Saat seseorang menyampaikan gagasan yang bermakna positif, maka sejatinya dia telah menyampaikan aspirasi kebajikan bersama. Biasanya, aksi ini akan direaksi oleh yang lain. Bentuknya materi yang positif. Kepentingannya adalah untuk menguji, menegaskan, dan bahkan mengkonkretkan gagasan awal itu. Ujungnya akan lahir keputusan yang menyusu kepada kemaslahan bersama. Jadi, ada interaksi antara aksi dan reaksi dalam bentuk stimulus gagasan dan respon atas gagasan tersebut dalam substansi yang positif. Maka, sebetulnya, substansi rapat telah terjadi di sini.

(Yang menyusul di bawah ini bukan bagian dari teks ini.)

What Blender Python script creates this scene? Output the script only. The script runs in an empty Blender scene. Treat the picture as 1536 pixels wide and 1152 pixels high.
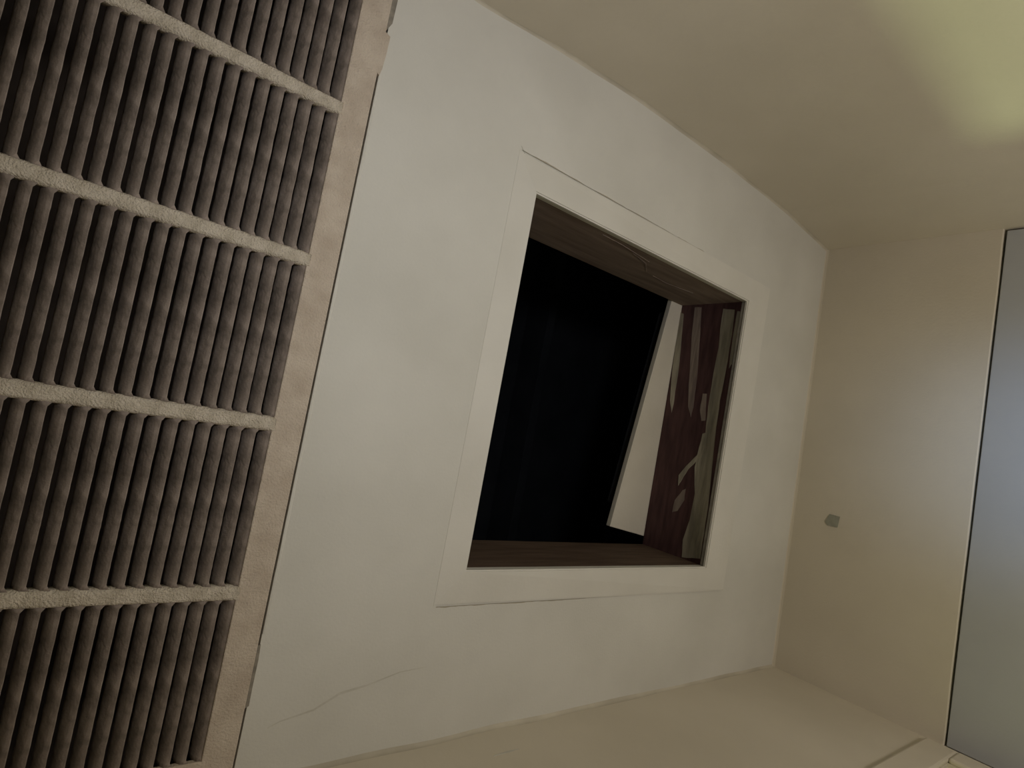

Sebaliknya, saat gagasan dikeluarkan untuk sebuah kepentingan yang tidak membangun, maka pada dasarnya bukan aspirasi positif yang dikemukakan. Pesannya lebih cenderung ke arah yang destruktif. Isinya lebih ke arah untuk melahirkan kegaduhan. Minimal berisik. Bukan berbisik. Akhirnya, hanya riuh yang diutarakan. Hanya gaduh yang ditimbulkan. Ramai piring, kata orang Jawa. Klontang! Dan suaranya pun bikin gaduh seisi rumah. Dibilang tong kosong nyaring bunyinya, tidak terlalu tepat. Karena pribahasa itu biasanya ditujukan kepada kejahilan yang diekspresikan melalui bualan atas cakapan. Tapi jika ditanggalkan sama sekali, peribahasa itu juga menunjuk kepada percakapan yang tidak banyak arti untuk solusi.    Maka, pernyataan “kertas kosong pun dikomentari” adalah sentilan oleh pengembang kebiasaan tertentu atas kebiasaan lain yang lebih mengutamakan penyampaian noise daripada voice. Suara berbalut kebisingan lebih dikedepankan daripada suara yang berisi aspirasi dalam makna sesungguhnya, seperti diuraikan di atas. Padahal hidup lebih banyak membutuhkan voice daripada noise. Debat memang bisa menambah wawasan. Bisa memperluas cakrawala. Tapi, saat substansi deliberasi sebagai ruh dari debat melemah dibanding kebisingan-keriuhan yang ditimbulkan semata, saat itu pula nilai dasar debat mengalami defisit. Dan bagi kepentingan penciptaan kemaslahatan bersama, debat akhirnya tidak memberikan makna apa-apa dibanding substansi rapat beserta signifikansinya.